Wednesday 15 April 2015

Sew and Sow

People often ask me, “Where do you get your ideas from?” I find ideas in all sorts of places but quite often, when I’m still and absorbed in a totally different activity, ideas just pop into my mind.
In the dark winter months, I spend a lot of evenings sewing and all I have all sorts of ideas in my head then. Here are some of the things I’ve made in the last few winters.



This morning, I was out the back transplanting marigolds. All I could hear was the distant hum of traffic on the outer ring road and the sound of blackbirds, sparrows and blue tits singing, calling out and flying in and out of the laurel bush. (I think there’s an estate of nests in there.) Over the railway line, above the hawthorn bushes, the crows and the magpies were cawing and complaining, as they do.
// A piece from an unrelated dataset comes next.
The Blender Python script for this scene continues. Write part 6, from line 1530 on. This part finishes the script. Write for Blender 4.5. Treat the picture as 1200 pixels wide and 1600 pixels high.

Anyway, I was standing at the table, lifting seedlings from the tray and transplanting them into pots when suddenly the most brilliant idea came into my head. I put everything down and in my compost-flecked clothes dashed into the house and recorded my idea quickly in my ‘ideas’ book.



That is the very easy bit. It’s the sowing the seed bit but all ideas need working on. Like marigolds, they have to be tended, watered, transplanted, protected from frost and eventually, when the conditions are right, they have to be planted out and shared with the world.





Everybody has ideas. Lots of people say, “I have a great idea for a novel…” but only writers transform those ideas from a packet of seeds into a beautiful mature plant… a novel, a short story, a poem or a play. When those ideas blossom, they will change the world and inspire others. Some ideas are like acorns: they’ll take many years to grow into a mature oak tree of a novel. Others are like my marigolds: they germinate and grow at a rapid rate.




Today and tomorrow, if you have an idea – write it down and work on it. With your care and attention, watch it grow. Switch off the phone, the laptop, the tablet, the TV and radio. Create the right growing space for your idea and let it germinate, take roots and grow.






1 comment:

Pippa Goodhart said...

I hope that story seed grows and blooms .... I'm intrigued!